11. SUBSEQUENT EVENTS

On July 15, 2025, the Company announced the completion of its acquisition of Logan Ridge Finance Corporation, a Maryland corporation (“LRFC”, and such transaction, the “LRFC Acquisition”), pursuant to the terms of the merger agreement, dated January 29, 2025 (the “LRFC Merger Agreement”). To effect the acquisition, a wholly owned merger subsidiary of the Company merged with and into LRFC, with LRFC surviving the merger as the Company’s wholly owned subsidiary. Immediately thereafter and as a single integrated transaction, LRFC consummated a second merger, whereby LRFC merged with and into the Company, with the Company surviving the merger. Based on July 11, 2025 financial data, the combined company had total assets in excess of $600 million. Under the terms of the LRFC Merger Agreement, each share of LRFC common stock issued and outstanding was converted into the right to receive 1.500 newly-issued shares of common stock of the Company with cash to be paid (without interest) in lieu of fractional shares. As additional consideration funded by LRFC’s investment adviser, LRFC shareholders of record as of May 6, 2025 received a cash payment of $0.47 per share. In addition, LRFC shareholders of record as of July 14, 2025 received a tax distribution of $0.38 per share from LRFC. The Company will seek to leverage the combined company's enhanced scale, further diversified portfolio, cost savings due to lower overall operating expenses, and improved stock trading liquidity to deliver compelling risk-adjusted returns for its shareholders. Please see the Company's Current Report on Form 8-K filed on July 16, 2025 for more information.
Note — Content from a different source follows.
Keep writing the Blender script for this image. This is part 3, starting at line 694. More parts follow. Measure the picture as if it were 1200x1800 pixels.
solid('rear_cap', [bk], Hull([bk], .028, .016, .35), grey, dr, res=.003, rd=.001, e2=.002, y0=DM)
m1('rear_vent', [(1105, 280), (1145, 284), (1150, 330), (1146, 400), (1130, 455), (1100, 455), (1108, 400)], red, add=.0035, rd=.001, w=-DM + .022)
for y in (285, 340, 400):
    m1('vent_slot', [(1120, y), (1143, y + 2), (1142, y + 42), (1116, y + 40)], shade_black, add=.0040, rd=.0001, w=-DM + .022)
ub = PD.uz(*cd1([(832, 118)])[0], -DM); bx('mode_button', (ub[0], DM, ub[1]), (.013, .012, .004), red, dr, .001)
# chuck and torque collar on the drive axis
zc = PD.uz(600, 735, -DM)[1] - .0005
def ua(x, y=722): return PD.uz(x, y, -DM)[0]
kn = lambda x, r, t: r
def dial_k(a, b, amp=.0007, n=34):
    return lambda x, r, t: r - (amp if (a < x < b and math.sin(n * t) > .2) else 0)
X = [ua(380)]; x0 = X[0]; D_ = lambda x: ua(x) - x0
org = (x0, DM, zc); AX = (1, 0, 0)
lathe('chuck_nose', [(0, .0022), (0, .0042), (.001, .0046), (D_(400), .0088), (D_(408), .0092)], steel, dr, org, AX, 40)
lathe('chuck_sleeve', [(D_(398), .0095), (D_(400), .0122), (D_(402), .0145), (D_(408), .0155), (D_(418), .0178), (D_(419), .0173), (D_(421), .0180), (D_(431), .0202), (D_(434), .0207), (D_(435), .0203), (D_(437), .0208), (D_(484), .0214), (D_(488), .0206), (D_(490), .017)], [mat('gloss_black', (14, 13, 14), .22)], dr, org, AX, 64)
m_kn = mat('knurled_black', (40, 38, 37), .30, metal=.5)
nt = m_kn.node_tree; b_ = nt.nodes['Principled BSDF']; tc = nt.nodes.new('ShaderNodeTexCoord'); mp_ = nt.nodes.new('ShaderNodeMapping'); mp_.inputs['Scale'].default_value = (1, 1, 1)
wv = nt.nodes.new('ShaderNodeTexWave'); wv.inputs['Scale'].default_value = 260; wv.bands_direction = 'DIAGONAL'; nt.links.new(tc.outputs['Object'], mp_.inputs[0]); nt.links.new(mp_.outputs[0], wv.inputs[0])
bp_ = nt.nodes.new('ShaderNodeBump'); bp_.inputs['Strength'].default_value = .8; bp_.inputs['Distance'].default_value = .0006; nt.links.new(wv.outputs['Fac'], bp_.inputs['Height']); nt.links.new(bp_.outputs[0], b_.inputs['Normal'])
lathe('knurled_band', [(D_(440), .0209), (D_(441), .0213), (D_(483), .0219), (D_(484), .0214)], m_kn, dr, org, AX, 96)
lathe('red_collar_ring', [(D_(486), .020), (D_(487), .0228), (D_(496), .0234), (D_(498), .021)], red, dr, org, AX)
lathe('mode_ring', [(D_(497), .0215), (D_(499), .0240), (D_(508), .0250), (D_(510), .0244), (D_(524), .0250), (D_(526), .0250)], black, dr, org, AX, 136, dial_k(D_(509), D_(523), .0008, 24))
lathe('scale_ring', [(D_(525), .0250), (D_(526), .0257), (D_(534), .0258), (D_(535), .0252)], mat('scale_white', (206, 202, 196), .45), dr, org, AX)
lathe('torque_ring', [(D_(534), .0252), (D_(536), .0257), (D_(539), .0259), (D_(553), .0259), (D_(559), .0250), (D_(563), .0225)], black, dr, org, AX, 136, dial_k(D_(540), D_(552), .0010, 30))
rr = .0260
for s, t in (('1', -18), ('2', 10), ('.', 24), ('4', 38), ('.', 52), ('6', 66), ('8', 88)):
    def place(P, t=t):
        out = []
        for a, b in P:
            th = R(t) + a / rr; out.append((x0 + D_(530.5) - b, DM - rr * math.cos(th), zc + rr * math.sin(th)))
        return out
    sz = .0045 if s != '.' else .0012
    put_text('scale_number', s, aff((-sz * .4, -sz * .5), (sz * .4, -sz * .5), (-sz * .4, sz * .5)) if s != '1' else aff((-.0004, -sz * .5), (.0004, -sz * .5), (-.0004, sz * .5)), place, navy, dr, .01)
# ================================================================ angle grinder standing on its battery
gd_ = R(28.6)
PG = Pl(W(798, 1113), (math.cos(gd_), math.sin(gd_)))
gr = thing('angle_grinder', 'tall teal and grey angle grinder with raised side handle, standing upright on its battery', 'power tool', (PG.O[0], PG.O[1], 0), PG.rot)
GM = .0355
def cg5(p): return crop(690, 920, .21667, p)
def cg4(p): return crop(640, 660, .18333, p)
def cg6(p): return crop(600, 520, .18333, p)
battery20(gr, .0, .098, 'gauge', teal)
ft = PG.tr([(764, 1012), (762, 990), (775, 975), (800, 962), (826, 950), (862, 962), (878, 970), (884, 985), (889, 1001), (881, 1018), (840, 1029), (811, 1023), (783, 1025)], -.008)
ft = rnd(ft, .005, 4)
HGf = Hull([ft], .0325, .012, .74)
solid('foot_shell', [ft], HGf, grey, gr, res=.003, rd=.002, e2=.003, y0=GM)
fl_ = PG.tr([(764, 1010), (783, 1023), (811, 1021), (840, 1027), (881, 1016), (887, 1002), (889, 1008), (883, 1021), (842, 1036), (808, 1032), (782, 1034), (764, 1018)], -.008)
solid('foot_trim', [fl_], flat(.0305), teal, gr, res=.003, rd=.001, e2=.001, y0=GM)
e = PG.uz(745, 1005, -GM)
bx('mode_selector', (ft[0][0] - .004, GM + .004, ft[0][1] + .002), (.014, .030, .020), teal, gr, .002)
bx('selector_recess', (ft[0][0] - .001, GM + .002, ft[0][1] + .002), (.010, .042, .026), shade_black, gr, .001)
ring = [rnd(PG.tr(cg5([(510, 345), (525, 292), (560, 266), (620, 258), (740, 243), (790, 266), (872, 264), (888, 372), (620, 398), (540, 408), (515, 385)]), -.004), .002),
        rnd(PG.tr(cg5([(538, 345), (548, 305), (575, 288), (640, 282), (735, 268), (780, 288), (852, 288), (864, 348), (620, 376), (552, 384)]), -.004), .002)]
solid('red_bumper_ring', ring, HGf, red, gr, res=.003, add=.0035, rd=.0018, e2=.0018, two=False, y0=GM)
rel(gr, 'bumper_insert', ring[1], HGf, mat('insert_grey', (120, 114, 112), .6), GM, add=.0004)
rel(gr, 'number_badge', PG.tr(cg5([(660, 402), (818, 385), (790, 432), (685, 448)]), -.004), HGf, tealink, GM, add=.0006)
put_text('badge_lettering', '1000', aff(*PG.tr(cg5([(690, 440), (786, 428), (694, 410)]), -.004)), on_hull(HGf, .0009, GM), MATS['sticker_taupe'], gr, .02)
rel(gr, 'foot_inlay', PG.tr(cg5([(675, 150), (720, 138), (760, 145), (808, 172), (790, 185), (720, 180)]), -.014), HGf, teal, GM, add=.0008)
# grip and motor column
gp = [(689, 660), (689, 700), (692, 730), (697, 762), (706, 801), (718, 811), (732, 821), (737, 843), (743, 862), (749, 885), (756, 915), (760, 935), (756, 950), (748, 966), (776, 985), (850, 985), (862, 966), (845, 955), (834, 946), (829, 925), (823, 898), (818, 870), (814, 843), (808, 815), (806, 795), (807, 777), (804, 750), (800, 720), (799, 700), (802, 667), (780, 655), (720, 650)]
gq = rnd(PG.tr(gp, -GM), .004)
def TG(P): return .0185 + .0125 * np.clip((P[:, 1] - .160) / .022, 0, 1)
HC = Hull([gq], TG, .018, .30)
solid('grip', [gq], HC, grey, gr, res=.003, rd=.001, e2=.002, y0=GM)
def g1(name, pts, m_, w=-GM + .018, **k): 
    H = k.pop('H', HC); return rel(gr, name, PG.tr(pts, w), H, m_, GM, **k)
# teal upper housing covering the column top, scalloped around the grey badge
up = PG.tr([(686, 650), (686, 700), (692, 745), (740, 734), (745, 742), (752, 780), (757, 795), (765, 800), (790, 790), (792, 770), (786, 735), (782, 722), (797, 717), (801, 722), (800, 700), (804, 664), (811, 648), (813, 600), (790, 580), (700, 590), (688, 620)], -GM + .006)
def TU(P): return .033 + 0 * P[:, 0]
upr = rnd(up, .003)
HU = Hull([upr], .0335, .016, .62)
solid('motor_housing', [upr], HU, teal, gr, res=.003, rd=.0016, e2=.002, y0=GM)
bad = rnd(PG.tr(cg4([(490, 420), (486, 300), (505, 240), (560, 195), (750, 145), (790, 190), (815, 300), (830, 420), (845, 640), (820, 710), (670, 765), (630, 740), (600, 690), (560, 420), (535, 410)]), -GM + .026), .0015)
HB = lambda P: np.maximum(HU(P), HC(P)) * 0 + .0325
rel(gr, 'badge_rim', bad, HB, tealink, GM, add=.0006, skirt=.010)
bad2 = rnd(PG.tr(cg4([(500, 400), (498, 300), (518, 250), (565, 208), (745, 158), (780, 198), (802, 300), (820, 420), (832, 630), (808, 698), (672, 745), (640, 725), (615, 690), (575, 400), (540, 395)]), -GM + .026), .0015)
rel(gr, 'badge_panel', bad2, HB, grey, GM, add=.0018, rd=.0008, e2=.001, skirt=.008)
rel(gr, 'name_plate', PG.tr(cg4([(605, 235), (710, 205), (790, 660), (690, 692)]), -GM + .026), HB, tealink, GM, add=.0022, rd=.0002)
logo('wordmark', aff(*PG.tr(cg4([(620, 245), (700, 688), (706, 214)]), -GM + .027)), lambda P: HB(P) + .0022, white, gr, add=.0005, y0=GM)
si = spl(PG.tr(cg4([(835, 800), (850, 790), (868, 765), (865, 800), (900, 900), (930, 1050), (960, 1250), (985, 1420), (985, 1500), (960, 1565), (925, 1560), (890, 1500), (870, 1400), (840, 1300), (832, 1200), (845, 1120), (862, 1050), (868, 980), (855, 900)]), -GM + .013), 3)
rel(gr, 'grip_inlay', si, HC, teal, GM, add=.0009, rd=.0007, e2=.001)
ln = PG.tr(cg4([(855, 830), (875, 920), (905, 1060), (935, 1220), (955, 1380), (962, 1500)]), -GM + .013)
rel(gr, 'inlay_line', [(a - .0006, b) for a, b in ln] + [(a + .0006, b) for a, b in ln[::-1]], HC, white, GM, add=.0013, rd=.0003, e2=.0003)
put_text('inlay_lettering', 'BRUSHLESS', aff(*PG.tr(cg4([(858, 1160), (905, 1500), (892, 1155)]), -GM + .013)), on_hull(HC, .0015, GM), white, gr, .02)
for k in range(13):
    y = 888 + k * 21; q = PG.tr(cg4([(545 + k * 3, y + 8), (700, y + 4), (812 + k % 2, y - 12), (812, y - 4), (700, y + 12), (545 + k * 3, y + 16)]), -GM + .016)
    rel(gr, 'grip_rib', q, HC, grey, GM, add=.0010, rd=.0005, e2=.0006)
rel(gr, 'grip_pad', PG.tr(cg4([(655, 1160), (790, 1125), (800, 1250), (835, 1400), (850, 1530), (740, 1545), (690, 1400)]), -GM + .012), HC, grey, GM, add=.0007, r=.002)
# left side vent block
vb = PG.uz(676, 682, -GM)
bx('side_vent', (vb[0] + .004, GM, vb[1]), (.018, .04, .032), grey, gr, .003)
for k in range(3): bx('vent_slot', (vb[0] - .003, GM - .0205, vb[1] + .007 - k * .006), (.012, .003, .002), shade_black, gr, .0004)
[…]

On August 7, 2025, the Company declared a regular quarterly base distribution of $0.47 per share of common stock and a supplemental cash distribution of $0.02 per share of common stock. The distribution is payable on August 29, 2025 to stockholders of record at the close of business on August 18, 2025.
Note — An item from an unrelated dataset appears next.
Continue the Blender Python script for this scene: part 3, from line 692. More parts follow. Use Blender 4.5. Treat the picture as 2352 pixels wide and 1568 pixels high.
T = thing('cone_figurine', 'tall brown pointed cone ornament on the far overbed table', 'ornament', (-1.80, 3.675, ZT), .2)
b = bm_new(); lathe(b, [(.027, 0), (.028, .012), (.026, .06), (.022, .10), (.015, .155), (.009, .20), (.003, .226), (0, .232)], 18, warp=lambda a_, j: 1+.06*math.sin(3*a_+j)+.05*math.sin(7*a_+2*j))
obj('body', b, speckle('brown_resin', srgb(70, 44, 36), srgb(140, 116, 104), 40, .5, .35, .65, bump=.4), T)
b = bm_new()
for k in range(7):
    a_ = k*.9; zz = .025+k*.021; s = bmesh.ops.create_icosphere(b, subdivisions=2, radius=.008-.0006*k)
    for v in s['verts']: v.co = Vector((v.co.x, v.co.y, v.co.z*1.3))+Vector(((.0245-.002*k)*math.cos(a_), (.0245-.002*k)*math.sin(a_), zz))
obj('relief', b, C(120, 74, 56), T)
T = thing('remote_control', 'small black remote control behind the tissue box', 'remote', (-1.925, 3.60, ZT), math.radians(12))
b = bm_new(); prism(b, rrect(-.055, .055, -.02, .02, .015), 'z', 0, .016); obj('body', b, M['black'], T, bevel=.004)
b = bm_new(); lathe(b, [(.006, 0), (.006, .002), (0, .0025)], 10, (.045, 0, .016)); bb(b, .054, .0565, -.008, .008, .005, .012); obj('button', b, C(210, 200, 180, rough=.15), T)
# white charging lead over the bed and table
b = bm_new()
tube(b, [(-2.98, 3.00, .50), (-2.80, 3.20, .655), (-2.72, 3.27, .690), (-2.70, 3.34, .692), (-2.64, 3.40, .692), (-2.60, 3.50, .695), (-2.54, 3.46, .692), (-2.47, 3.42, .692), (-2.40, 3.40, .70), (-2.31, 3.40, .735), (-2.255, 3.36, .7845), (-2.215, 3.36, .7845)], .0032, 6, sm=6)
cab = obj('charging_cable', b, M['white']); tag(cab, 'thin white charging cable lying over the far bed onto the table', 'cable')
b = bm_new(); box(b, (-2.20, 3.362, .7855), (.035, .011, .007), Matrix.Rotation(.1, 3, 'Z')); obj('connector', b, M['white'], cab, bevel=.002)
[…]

The Company has evaluated events and transactions occurring subsequent to June 30, 2025, through the date of issuance, for items that should potentially be recognized or disclosed in these financial statements. Other than as described above, management has determined that there are no other material subsequent events that would require adjustment to, or disclosure in, these unaudited consolidated financial statements.